** START DATASET **

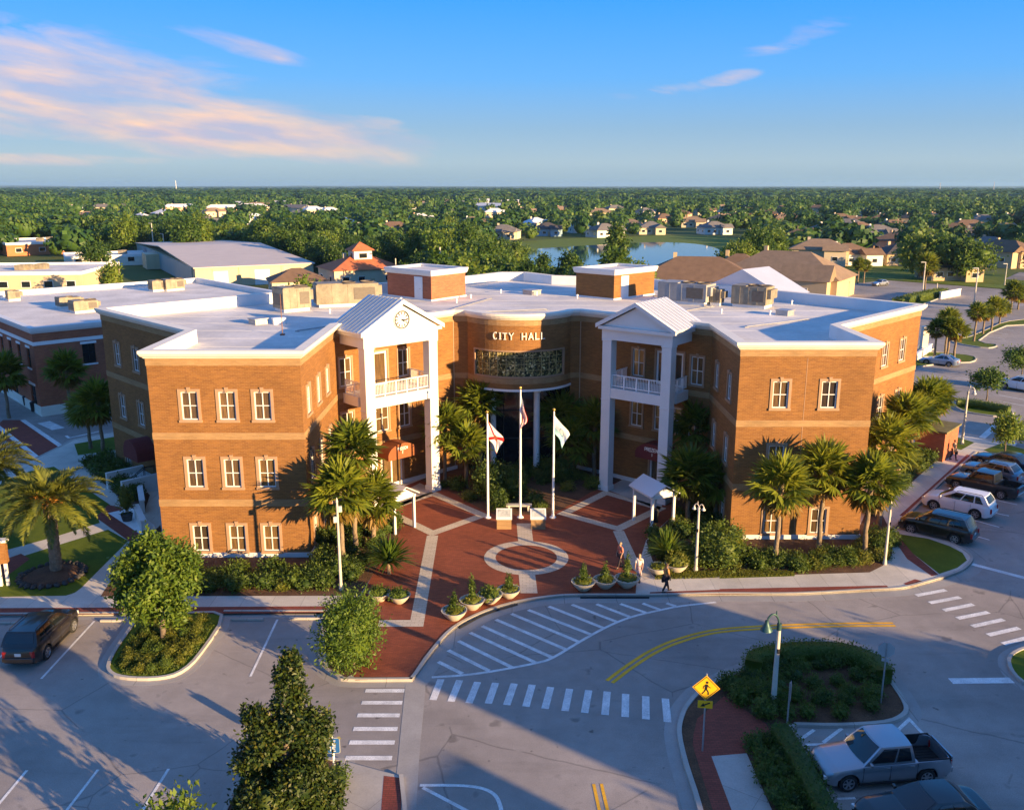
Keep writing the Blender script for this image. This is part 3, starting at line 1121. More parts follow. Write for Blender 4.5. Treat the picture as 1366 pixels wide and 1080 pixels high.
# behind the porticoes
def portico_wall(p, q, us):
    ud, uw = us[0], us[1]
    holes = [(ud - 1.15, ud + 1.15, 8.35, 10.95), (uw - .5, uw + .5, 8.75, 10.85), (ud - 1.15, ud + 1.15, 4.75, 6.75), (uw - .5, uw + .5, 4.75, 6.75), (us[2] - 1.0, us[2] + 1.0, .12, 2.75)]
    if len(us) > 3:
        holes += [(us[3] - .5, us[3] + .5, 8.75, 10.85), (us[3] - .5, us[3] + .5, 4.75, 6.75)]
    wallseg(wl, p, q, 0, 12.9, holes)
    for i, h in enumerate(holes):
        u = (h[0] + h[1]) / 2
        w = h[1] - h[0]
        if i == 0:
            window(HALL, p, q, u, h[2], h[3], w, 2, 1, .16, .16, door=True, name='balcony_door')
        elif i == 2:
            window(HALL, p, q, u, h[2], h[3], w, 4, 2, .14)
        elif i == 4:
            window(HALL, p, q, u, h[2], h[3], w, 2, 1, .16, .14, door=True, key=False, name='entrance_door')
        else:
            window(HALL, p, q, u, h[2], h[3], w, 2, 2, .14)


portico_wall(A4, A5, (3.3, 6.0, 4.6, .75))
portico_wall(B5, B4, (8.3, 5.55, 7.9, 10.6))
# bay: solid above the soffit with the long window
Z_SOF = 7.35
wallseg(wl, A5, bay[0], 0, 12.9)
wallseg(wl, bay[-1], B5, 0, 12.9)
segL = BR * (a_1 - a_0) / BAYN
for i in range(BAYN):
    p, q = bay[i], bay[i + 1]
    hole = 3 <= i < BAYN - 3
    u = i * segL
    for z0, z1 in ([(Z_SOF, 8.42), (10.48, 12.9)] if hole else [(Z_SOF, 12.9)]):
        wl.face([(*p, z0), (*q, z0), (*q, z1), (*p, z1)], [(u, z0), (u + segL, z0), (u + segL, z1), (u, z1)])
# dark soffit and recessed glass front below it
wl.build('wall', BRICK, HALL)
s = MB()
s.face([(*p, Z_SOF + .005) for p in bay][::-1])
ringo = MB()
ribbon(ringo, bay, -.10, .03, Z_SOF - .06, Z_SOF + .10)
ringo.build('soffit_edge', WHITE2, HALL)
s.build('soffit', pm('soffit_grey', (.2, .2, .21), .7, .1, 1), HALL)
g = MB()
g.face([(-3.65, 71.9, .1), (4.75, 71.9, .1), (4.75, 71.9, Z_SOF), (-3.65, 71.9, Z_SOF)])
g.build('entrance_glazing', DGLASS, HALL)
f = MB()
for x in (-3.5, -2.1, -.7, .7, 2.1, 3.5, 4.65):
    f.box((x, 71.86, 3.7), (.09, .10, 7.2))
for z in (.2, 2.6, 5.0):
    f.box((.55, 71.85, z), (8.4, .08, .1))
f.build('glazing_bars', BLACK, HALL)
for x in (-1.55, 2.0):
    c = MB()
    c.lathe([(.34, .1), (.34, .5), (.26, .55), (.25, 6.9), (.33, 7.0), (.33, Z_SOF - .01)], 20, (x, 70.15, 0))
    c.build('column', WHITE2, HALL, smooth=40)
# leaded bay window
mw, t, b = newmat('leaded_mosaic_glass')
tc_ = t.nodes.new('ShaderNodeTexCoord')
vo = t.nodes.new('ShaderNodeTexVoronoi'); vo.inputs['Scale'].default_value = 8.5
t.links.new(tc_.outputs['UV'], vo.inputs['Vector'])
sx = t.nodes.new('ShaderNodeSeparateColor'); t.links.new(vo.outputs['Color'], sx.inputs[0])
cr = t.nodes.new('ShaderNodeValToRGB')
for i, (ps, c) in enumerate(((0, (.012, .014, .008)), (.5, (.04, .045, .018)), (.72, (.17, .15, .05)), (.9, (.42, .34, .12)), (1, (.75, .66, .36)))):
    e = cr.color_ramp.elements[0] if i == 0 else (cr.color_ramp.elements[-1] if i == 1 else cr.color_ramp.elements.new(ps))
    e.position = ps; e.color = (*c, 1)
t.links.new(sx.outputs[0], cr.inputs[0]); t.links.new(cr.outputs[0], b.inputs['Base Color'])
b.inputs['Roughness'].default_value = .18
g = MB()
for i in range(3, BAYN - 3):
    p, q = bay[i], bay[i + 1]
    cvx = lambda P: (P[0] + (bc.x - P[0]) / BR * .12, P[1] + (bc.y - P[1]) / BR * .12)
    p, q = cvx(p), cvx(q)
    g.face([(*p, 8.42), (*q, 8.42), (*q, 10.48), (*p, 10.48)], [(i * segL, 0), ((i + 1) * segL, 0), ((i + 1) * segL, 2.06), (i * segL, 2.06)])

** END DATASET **
** START DATASET **

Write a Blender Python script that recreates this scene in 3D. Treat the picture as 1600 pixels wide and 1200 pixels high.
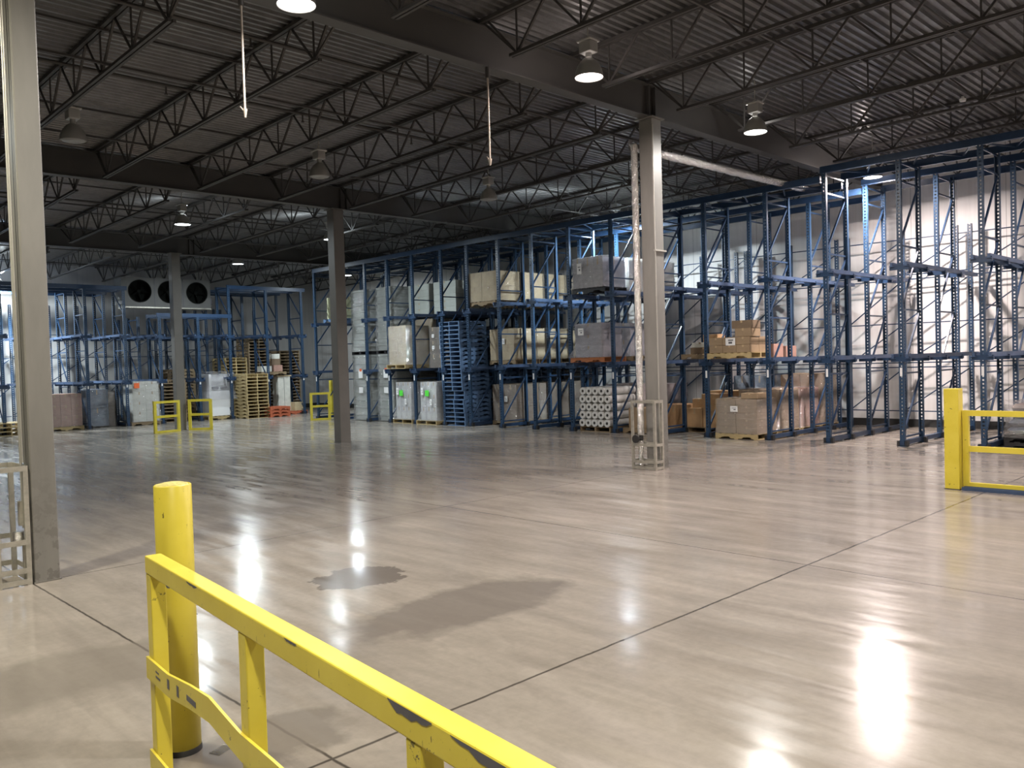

** END DATASET **

**REQUEST:**
Each line that has the word "this" should be copied.

**SOLUTION:**
Keep writing the Blender script for this image. This is part 3, starting at line 1121. More parts follow. Write for Blender 4.5. Treat the picture as 1366 pixels wide and 1080 pixels high.
Write a Blender Python script that recreates this scene in 3D. Treat the picture as 1600 pixels wide and 1200 pixels high.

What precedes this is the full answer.